For what it’s worth, Beetz isn’t interested in being pigeonholed as the “weird arthouse actress.” Since Atlanta ended, she’s starred in westerns, assassin action movies, and two very different superhero movies. She’s crossed swords with Brad Pitt in Bullet Train and been the girl of Joaquin Phoenix’s (delusional) dreams in Joker. It’s only with her latest role in Black Mirror that she seems to be dipping back into the Atlanta pool of slightly off-kilter weirdness. But, like the commonality of being the lone woman in a man’s world, the surreal elements that have found their way into her roles are just a coincidence.

“I want to be able to be seen in different lights and as different people,” Beetz says, “so I don't get stuck into one kind of character. I’m ultimately just drawn to: ‘Is this story intriguing to me? Does it pique me?’ I’m not necessarily trying to plan exactly the direction that I want my career to go.”

If she were to choose what genre she could try out next? She pauses. “I guess fairy tale. Again, the whimsical, heightened nature. I love the idea of building a world and existing in that built space.”

But Beetz’s next role is far from a fairy tale.
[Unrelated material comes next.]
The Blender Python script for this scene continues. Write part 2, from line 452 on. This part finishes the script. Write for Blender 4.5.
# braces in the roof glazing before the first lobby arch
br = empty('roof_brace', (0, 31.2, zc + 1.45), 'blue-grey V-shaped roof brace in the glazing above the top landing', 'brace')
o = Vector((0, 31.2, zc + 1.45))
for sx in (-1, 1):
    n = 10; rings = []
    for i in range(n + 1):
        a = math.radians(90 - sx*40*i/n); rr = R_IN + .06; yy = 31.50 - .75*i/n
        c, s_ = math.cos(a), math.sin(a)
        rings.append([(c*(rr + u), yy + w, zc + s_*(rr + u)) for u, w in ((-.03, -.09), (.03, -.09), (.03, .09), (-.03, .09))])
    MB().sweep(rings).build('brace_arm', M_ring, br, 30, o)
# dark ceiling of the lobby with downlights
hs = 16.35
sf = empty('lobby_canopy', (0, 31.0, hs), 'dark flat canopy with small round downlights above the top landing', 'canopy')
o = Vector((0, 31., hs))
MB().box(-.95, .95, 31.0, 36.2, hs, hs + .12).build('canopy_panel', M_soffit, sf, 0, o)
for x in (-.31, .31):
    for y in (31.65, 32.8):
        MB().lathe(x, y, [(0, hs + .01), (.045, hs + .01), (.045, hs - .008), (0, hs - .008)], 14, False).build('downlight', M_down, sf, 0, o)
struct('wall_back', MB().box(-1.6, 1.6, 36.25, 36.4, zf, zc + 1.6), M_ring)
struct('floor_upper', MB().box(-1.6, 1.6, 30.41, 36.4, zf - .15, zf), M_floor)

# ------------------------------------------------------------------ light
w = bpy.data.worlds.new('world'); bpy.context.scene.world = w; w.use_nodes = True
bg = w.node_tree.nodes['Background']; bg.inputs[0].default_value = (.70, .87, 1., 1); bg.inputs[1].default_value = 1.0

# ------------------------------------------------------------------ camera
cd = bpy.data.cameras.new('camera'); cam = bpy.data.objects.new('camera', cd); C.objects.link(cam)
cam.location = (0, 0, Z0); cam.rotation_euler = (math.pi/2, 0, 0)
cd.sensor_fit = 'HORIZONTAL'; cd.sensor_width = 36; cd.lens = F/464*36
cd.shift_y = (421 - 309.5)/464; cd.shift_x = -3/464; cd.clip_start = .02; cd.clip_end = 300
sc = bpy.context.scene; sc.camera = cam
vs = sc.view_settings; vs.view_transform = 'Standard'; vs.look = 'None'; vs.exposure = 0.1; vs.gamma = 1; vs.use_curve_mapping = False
While she’s confirmed to not be returning for Deadpool 3 (“I would love to play Domino again, but somebody would have to write it!” she says), she will be appearing in Joker: Folie à Deux… in some capacity. “I was just told that I cannot speak on Joker, so unfortunately I can’t give you any tidbits,” Beetz says apologetically, “but I think there’s a lot of talent on that set.”

With two superhero movies under her belt, Beetz is reluctant to take on any more similar roles. “I can’t be playing too many superhero types of movies!” she tries to explain. But she does have one dream superhero role: Catwoman.

“She’s just so iconic, and it’s already been done so many times,” Beetz says, somewhat defeatedly. “I don’t know, she’s just cool, and I feel like I am a cat at heart myself.”

Black Mirror Season 6 is streaming on Netflix now.